When companies take early precautions to improve shareholder returns or prevent future losses, investors usually respond positively, regardless of the human cost.

“However, the smaller the business, the more personal it is to communicate these difficult decisions,” the exec highlighted.

The VC perspective

Returning to the question of whether VC investors have a dwindling appetite to invest in listed companies, RB Capital co-founder Julian Buhagiar said it depends on the type of VC and its focus.

“For instance, early-stage VCs would prefer to invest in smaller, non-public start-ups because there is less speculation and more upside, albeit with arguably more risk given the relative stage in their lifecycle.

“On the other hand, growth VCs typically opt to invest in companies that are likely listed; there might be less upside, but arguably lower risk given that it’s likely a more mature-stage company,” he added. 

Buhagiar also emphasised that a “public listing is usually, but not necessarily, size-dependent.”

“Early-stage VCs would prefer to invest in smaller, non-public start-ups because there is less speculation and more upside, albeit with arguably more risk.”
RB Capital co-founder Julian Buhagiar

“It obviously makes more sense for a company to cross a certain threshold in terms of revenue and/or profit to go public,” he said. 

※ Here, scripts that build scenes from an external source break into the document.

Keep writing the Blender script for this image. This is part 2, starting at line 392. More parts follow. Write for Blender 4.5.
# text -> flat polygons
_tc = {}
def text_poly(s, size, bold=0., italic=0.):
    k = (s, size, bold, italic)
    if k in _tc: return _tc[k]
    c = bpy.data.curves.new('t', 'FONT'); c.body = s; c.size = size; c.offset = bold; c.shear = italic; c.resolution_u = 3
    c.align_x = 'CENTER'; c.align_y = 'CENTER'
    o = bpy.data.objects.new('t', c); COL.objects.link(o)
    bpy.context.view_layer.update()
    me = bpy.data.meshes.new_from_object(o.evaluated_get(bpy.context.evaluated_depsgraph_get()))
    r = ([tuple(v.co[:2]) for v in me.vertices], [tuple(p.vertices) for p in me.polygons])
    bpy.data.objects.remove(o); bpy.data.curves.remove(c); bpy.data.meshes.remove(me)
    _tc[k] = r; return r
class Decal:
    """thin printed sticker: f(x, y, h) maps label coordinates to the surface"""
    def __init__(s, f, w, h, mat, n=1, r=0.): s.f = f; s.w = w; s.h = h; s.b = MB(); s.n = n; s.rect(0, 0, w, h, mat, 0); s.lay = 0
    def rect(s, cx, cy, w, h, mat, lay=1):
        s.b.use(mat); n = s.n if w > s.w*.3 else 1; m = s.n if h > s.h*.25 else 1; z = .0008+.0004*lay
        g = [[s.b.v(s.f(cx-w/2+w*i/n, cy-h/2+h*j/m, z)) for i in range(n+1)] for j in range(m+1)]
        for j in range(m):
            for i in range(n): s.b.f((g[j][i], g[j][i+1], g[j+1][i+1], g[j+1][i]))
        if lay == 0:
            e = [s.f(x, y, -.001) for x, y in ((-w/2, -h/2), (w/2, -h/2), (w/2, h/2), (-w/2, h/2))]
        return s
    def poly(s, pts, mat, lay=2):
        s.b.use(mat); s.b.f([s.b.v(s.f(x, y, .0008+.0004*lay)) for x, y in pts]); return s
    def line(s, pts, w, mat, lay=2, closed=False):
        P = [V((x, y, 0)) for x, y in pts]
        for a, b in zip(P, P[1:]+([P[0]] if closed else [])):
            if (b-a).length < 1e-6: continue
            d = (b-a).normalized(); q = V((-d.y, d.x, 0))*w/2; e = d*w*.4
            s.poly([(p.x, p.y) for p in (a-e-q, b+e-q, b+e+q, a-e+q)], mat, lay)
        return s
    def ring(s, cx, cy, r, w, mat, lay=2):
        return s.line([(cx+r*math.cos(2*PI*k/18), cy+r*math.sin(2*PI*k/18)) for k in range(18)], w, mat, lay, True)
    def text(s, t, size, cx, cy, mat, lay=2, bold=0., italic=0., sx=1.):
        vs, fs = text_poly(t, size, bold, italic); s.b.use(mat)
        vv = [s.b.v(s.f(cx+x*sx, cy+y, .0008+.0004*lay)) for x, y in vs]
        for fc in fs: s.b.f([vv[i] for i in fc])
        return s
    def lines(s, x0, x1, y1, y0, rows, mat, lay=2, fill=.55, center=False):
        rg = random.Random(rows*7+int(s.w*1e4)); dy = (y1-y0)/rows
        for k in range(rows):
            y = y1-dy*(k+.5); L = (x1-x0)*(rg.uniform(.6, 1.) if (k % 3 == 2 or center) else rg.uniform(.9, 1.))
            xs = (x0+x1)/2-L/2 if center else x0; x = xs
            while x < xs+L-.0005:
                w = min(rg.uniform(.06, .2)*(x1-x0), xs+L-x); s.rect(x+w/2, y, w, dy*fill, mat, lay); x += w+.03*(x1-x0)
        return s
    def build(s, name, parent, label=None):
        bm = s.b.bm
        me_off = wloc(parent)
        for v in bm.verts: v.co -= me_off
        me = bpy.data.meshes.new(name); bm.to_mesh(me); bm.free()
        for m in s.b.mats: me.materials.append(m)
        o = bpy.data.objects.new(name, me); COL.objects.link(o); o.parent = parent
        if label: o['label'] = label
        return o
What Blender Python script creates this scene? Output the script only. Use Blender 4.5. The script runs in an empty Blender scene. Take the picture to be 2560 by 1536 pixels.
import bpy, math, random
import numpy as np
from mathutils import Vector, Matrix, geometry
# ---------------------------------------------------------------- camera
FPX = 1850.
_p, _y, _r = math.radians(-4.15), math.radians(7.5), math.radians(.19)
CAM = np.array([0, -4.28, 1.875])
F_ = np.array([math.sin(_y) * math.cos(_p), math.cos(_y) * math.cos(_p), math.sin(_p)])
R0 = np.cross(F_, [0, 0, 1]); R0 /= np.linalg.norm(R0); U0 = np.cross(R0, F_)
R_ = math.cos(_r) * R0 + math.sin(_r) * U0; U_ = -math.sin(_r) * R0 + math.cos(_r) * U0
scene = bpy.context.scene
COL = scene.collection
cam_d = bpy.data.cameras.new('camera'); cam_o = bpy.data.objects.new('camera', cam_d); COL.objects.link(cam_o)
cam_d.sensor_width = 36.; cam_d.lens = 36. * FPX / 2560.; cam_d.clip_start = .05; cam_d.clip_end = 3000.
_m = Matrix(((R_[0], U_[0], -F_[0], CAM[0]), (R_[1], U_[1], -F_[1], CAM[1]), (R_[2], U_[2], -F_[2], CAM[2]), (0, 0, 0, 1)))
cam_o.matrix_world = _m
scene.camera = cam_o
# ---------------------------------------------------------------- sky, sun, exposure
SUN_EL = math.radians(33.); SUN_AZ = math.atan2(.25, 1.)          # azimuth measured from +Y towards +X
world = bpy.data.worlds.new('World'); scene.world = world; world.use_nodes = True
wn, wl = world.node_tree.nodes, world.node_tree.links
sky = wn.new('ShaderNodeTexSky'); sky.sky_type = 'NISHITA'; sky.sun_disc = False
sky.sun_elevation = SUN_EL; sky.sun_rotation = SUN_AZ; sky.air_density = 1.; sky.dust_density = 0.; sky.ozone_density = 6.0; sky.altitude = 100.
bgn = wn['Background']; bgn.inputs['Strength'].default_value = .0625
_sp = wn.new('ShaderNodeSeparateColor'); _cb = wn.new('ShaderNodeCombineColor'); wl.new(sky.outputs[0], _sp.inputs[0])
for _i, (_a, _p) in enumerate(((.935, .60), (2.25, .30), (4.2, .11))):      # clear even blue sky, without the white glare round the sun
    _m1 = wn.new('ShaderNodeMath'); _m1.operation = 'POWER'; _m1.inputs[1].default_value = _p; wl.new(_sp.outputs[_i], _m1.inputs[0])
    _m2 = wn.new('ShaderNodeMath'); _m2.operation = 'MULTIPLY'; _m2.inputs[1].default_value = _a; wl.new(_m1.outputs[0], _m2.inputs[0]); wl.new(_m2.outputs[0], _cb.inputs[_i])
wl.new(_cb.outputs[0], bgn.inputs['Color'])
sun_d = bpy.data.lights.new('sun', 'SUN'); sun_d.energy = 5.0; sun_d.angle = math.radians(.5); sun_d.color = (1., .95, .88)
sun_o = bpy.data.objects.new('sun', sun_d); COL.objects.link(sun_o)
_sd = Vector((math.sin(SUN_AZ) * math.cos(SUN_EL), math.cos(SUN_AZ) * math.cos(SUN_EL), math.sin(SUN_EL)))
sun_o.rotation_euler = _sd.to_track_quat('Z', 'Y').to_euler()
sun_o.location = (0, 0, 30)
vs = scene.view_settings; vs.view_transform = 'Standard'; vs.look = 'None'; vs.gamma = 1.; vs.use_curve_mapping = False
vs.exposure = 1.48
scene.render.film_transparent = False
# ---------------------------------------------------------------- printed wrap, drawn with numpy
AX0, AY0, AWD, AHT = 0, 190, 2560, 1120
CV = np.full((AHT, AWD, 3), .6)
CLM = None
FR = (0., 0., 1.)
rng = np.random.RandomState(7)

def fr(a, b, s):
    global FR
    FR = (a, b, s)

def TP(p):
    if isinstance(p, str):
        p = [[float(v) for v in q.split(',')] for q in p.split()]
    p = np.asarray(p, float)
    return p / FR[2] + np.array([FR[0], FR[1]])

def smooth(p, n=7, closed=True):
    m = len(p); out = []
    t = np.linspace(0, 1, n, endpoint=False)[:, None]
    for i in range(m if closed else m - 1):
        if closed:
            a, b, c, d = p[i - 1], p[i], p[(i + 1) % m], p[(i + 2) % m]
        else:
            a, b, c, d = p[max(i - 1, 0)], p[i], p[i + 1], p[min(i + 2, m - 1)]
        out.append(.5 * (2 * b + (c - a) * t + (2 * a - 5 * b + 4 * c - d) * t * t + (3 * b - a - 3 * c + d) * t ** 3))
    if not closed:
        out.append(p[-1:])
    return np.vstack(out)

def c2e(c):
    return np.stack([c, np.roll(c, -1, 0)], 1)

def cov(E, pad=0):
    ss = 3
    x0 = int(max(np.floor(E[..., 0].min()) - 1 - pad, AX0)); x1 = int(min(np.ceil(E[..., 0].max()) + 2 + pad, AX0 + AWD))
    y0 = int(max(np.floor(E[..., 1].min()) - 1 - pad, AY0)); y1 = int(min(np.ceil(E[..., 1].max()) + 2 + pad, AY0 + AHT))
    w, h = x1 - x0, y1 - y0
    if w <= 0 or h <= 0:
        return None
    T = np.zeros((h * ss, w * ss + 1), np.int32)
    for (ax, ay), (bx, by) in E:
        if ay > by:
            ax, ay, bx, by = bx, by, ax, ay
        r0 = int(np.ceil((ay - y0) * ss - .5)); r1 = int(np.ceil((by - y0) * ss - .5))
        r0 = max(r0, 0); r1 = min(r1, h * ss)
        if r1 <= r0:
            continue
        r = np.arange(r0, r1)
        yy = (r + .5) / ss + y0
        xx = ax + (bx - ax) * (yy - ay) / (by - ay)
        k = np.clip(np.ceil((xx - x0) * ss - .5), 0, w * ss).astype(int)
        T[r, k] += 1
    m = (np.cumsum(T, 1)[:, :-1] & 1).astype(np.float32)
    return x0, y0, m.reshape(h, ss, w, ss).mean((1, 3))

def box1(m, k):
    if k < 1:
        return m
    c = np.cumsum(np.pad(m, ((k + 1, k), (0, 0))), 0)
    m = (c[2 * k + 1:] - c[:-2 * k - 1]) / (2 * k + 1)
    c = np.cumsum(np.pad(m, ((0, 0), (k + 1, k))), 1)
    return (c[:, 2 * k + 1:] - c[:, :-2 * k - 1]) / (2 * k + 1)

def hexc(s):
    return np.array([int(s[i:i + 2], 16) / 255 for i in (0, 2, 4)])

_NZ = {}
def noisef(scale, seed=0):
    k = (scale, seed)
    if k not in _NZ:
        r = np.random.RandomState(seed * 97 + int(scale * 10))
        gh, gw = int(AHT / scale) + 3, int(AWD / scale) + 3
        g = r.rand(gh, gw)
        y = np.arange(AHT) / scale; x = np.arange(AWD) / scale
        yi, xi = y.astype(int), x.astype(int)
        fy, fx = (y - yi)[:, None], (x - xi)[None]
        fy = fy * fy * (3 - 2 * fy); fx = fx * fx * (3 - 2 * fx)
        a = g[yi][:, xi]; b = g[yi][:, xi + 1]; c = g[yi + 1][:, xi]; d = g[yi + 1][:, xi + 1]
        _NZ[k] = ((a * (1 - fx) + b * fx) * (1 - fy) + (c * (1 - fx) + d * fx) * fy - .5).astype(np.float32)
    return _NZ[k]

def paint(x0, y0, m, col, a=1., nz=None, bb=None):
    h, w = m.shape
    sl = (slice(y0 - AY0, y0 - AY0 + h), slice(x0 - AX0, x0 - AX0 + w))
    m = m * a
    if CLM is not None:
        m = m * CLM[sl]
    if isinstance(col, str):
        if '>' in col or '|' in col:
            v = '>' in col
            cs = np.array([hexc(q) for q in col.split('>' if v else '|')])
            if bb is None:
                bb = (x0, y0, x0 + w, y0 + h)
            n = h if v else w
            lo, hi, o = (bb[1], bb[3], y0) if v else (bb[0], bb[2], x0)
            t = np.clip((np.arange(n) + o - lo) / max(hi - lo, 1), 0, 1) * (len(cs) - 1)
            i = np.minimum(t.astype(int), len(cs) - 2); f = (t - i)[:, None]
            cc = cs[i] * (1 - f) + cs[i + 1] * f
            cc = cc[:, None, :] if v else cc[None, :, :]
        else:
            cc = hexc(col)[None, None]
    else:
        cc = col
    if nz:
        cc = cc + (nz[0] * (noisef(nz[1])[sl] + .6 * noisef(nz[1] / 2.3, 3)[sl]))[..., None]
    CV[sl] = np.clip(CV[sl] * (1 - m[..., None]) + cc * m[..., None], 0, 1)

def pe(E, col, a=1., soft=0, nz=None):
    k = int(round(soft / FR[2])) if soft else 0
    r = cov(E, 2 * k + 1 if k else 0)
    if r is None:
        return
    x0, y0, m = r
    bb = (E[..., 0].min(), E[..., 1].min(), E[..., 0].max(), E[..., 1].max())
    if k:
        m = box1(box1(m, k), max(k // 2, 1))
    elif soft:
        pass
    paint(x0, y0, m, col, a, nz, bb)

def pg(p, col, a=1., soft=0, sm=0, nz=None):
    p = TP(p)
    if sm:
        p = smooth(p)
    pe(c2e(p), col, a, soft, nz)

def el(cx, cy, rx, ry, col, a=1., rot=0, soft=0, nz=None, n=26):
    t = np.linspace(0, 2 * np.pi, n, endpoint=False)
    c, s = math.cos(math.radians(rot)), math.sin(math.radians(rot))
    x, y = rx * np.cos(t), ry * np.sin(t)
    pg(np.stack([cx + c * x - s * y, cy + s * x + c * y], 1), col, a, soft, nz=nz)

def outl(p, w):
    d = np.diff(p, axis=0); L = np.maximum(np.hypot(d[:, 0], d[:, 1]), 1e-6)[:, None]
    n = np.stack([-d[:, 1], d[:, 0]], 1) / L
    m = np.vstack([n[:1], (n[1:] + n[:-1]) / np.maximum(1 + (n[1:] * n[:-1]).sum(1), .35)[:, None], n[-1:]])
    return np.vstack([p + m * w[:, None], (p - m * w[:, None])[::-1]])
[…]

Nonetheless, he pointed out that smaller entities can strategically enter the stock market by merging into a “safe framework” to avoid investor speculation. “This is a very crude definition of a SPAC,” he explained.

He did admit that at this stage, most VCs would sell off their positions, as they would likely have reached their return on investment or simply aren’t prepared to tackle the levels of volatility beyond that.

“Some hybrid VC funds, however, would choose to stay on just for the rodeo,” he added.

2024 IPOs

The current landscape is delicate for private companies contemplating an IPO. 

Prevailing macroeconomic uncertainty, marked by persistently high interest rates, geopolitical tensions, and lingering recession fears, have all cast a shadow over the process.

Despite a year-end scenario where growth has surpassed expectations and inflation has proven lower than feared, the stock market does not always mirror the broader economy.

“The public markets have been challenging for quite some time, with instances of notably irrational behaviour,” the anonymous CEO warned. 

He has since come to appreciate the value of “private investors who not only understand what the business is doing but also share a common vision.” 

A potential candidate

The gambling IPO market is not dead yet, however.

According to the Financial Times, one hot candidate for a listing is geolocation specialist GeoComply.

Founded in 2011, GeoComply secured financial backing from two US private equity groups last year and announced its first acquisition.

The company has experienced substantial growth propelled by the US betting industry, with plans to further expand into financial services, crypto safety and media rights management.

Whether investors consider this a strong enough foundation for a successful IPO remains to be seen. GeoComply – and other iGaming companies or that ilk – should also consider whether the benefits of going public outweigh the drawbacks.